Why I Studied Classics


Recently I found myself holding a conversation about Stanford and life in general over dinner with a friend. Where the conversation took a turn for the worse was when he started discussing how much better life could be if he went to another school where he “could have his 4.0” average doing less work and probably be overall less stressed and just as successful in his latter life. At first he seemed to have a point, but as I have thought more and more about it I’ve begun to see things differently.

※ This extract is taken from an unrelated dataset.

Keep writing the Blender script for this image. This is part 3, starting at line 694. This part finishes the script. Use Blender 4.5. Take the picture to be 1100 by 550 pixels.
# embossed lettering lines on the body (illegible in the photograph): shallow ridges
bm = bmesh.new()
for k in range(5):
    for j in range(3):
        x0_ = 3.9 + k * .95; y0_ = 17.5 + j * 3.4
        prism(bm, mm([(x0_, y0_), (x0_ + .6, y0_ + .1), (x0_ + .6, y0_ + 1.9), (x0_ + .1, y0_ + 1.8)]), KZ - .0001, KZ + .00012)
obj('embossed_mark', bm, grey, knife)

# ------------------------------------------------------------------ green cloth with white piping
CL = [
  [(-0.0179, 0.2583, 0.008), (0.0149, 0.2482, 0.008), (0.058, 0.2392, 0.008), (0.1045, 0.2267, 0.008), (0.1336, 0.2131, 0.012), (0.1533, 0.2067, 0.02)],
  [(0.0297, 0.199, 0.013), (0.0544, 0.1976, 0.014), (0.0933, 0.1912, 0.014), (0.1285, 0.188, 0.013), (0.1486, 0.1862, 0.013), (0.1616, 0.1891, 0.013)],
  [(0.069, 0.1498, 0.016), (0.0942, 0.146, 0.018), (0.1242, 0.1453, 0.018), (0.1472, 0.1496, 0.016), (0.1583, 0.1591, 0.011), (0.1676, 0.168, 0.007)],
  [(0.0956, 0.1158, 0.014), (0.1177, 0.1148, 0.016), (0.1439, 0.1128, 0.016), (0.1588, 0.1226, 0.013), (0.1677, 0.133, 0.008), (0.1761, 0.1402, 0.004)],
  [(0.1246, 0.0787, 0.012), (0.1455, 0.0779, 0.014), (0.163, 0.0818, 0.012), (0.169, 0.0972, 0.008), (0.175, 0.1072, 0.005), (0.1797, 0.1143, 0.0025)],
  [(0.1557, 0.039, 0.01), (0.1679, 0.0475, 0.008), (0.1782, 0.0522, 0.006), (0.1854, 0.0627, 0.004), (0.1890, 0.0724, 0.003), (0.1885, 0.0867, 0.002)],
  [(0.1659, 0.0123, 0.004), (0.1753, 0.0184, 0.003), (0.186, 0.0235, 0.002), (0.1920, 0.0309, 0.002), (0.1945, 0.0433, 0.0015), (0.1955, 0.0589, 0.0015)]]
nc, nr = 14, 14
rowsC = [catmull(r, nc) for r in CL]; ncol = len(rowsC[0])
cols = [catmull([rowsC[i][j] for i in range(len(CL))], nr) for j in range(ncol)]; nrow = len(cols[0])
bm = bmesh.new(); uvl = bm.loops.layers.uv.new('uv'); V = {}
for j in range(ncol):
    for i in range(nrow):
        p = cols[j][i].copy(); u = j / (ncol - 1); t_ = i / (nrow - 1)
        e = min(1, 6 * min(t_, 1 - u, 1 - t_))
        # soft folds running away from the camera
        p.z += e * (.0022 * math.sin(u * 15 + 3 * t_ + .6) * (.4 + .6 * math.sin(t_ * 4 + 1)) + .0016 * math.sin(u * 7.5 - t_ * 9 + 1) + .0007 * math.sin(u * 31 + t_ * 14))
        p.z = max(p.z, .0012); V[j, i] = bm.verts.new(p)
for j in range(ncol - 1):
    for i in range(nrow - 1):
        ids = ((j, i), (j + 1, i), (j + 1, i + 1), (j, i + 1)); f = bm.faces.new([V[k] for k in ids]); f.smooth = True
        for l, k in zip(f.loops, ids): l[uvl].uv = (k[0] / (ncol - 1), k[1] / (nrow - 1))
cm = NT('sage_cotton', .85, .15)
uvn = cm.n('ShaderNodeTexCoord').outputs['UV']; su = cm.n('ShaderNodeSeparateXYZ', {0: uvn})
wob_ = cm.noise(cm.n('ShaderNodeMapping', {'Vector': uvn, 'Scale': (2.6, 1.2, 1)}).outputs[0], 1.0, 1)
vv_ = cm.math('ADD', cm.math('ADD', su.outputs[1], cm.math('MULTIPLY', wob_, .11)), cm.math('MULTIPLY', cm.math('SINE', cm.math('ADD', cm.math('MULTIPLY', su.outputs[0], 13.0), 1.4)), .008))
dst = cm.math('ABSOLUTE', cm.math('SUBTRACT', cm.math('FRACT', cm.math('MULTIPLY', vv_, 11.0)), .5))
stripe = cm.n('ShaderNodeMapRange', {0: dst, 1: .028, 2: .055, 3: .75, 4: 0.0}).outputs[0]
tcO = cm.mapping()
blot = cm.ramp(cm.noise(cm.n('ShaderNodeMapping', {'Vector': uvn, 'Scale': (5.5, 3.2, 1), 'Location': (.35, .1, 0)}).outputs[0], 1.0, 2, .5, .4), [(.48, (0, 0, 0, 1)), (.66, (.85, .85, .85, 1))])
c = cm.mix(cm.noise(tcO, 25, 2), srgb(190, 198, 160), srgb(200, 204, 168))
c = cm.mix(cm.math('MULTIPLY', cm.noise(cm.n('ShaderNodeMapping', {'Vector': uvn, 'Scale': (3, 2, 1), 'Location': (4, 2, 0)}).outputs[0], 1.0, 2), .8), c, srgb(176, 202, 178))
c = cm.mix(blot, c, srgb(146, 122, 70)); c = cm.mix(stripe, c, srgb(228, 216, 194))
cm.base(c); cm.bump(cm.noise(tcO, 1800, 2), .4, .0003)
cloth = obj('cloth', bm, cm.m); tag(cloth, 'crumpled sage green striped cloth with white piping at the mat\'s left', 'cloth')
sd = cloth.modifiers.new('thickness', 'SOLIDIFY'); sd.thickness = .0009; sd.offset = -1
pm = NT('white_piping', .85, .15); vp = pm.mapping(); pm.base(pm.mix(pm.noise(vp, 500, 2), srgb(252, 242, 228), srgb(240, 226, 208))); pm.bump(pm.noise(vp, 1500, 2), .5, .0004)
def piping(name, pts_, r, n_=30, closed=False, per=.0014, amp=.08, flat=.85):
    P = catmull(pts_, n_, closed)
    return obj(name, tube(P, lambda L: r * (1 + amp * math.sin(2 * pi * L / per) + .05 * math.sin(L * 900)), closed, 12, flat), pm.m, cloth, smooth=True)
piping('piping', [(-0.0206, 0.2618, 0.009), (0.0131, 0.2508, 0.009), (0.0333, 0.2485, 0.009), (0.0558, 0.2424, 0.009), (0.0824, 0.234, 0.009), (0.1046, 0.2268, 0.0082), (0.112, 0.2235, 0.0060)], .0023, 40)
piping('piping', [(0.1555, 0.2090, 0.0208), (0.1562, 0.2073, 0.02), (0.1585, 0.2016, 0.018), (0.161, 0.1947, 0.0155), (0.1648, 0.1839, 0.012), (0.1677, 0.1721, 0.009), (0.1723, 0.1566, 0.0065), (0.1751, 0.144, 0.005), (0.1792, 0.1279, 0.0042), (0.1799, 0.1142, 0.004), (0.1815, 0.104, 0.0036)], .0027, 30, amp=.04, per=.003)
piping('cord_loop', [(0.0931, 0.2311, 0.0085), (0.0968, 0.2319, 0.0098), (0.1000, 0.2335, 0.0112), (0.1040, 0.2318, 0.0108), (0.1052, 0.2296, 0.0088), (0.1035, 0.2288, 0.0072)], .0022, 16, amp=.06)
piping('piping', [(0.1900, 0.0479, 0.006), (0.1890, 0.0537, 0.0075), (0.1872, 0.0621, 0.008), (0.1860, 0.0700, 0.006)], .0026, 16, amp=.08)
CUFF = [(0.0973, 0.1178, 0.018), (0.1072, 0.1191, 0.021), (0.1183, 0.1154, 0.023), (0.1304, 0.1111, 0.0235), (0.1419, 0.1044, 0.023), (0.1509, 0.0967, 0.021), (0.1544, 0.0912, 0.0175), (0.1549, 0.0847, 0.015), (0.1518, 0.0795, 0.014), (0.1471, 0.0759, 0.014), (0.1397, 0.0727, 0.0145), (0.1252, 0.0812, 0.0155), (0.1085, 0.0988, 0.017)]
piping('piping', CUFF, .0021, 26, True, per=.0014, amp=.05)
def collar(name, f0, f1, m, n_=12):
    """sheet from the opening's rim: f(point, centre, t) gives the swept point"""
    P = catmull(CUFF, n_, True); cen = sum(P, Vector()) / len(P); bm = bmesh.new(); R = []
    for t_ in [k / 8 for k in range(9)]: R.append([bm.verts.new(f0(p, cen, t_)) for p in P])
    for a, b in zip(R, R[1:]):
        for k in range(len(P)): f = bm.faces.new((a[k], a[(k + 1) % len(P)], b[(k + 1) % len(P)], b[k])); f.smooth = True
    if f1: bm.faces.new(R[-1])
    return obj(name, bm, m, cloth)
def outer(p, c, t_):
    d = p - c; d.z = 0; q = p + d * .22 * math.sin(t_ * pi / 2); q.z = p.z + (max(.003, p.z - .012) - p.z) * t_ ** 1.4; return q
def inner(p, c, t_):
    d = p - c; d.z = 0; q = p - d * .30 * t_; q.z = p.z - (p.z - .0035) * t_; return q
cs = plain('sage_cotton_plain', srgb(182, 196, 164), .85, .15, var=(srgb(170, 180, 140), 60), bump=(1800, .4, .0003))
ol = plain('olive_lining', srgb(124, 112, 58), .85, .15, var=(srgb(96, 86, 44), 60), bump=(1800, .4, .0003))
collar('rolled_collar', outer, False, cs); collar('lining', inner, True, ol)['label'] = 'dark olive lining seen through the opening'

A few weeks ago, Yale classics professor Donald Kagan delivered a farewell address that hit home for me and reminded me why I studied classics here at Stanford. The article summarized Kagan as claiming that America’s colleges “are failing students and hurting American democracy.” His own words can be applied to almost any American college campus: “I find a kind of cultural void, an ignorance of the past, a sense of rootlessness and aimlessness.” These were the exact things I wished to avoid when I fell in love with the study of antiquity. But what is worse than these problems Professor Kagan points out, is our all-consuming desire for “success” which we typically measure in terms of monetary gain. “Does it matter? How am I supposed to be an I-banker if I don’t have a 4.0?” was the reply my friend gave me when I asked if he felt that he had learned anything just by virtue of being surrounded by fellow students equally as driven as he.

This drives at the exact root of the problem which Kagan addresses: today, universities educate programmers, bankers, political scientists, economists, and sundry other individuals who fit into nice professional niches. The problem is universities no longer educate citizens. Kagan emphasizes the point that democracy requires “free, autonomous and self-reliant citizens” to function properly and that “these kinds of citizens aren’t born—they need to be educated.” This type of education doesn’t come from learning how to function in some limited professional niche. Nor should we expect such an education to make us rich or make our life any easier. Instead the point is that “The essence of liberty, which is at the root of a liberal education, is that meaningful freedom means that you have choices to make.” The point is to make those choices with “an informed understanding of the traditions and institutions of our Western civilization and of our country.”

And when we are sitting around at an average dinner fantasizing about how much better life would be with a 4.0 from an “easier” school, it is clear that somewhere along the line the education system has failed us. Somewhere we have forgotten that the goal of an education is to be an informed citizen, not the highest paid banker on Wall Street.